Scripts that build scenes
'''
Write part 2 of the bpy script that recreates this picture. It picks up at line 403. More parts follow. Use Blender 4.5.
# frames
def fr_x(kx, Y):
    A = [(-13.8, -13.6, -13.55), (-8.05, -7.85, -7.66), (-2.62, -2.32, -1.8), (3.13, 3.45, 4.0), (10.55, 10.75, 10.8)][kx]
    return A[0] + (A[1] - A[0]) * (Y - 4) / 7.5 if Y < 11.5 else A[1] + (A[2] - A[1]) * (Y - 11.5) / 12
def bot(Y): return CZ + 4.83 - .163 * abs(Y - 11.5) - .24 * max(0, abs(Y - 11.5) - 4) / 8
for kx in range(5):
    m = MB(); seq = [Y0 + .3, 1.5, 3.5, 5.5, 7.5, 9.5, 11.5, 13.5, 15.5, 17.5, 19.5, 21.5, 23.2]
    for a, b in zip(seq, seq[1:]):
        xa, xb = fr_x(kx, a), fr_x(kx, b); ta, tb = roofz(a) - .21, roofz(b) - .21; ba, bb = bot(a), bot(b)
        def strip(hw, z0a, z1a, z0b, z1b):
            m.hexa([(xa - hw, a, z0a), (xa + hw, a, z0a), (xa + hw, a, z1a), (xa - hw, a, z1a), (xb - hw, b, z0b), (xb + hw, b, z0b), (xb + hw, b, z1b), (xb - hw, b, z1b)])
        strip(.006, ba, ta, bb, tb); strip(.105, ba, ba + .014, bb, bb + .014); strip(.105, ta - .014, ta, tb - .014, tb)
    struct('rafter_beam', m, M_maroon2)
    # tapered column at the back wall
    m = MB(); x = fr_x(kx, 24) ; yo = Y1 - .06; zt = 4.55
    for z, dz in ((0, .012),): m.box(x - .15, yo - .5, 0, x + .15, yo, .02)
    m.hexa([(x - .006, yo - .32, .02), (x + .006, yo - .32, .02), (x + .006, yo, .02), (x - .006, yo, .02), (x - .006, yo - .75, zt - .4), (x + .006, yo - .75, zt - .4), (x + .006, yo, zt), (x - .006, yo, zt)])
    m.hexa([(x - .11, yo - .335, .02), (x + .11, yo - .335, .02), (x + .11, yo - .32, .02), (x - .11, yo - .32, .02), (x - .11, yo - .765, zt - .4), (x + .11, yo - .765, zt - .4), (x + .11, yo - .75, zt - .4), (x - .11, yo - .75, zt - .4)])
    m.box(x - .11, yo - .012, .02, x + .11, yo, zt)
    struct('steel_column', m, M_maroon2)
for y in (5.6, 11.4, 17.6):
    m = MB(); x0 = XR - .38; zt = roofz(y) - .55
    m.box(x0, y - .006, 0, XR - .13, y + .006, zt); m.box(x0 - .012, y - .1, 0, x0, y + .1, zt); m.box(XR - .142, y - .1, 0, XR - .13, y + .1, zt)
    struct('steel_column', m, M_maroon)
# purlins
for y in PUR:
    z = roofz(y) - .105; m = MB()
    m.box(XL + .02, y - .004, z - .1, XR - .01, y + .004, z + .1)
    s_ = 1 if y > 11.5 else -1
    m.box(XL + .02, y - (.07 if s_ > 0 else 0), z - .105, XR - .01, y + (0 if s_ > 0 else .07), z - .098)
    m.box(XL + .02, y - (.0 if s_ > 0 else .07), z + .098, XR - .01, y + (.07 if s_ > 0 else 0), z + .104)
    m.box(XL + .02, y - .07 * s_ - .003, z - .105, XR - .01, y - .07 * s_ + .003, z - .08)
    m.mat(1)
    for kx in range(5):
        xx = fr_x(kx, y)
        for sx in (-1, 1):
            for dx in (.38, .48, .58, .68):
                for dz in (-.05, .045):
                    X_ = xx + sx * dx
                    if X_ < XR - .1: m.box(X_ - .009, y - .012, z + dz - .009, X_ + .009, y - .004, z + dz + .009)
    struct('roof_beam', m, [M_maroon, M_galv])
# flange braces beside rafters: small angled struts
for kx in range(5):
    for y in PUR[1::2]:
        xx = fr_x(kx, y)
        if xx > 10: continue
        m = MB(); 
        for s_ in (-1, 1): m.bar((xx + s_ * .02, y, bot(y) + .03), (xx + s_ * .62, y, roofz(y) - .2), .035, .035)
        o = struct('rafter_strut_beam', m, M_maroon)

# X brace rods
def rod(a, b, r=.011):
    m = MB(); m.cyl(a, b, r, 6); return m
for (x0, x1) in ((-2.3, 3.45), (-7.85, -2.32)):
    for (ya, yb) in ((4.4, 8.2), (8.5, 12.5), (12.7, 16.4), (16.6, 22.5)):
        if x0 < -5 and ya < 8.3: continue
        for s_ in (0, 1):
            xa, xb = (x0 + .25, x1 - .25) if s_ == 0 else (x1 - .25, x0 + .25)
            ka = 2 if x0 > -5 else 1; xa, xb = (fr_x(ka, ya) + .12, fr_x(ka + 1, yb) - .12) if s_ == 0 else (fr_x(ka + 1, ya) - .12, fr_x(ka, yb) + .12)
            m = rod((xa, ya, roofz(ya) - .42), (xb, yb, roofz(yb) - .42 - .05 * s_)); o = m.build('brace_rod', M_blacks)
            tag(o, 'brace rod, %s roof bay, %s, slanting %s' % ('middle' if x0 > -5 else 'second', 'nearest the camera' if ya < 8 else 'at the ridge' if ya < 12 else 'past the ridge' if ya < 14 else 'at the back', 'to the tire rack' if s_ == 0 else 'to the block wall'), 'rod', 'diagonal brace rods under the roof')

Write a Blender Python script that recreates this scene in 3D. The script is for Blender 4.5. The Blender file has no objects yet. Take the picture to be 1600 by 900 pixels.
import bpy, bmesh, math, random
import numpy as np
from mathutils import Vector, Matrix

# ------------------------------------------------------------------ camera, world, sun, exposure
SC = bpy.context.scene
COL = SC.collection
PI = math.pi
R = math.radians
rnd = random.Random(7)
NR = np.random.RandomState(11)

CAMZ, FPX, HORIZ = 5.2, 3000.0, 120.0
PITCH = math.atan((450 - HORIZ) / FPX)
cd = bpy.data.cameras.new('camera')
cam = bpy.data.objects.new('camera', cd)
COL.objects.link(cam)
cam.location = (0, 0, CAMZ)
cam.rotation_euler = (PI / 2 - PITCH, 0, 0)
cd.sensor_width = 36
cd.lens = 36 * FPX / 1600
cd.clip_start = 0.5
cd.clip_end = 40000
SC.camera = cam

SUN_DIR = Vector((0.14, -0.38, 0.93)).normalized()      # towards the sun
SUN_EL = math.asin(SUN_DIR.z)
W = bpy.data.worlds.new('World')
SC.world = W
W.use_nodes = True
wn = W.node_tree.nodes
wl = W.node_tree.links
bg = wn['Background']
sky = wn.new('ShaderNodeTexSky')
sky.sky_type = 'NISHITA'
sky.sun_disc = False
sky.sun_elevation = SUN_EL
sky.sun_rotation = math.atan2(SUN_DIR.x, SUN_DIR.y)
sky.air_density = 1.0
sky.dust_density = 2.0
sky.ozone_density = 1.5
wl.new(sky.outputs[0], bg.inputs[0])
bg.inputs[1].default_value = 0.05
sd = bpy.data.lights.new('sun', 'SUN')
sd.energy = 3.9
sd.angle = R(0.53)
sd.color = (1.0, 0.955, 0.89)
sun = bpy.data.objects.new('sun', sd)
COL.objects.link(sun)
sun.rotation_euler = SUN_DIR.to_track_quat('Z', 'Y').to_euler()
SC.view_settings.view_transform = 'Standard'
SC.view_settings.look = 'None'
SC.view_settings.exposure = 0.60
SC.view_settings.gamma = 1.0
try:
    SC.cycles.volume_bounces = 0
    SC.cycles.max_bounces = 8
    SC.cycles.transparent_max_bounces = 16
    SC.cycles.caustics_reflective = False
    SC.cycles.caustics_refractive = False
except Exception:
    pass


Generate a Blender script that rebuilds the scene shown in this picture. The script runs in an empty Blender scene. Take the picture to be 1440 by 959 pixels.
'''
Task description:
The first line to be transcribed is the one containing "Write a Blender", and the last is the one containing "from mathutils import Vector, Matrix". Transcribe exactly those lines and nothing else.

Task solution:
Write a Blender Python script that recreates this scene in 3D. The script is for Blender 4.5. The Blender file has no objects yet. Take the picture to be 1600 by 900 pixels.
import bpy, bmesh, math, random
import numpy as np
from mathutils import Vector, Matrix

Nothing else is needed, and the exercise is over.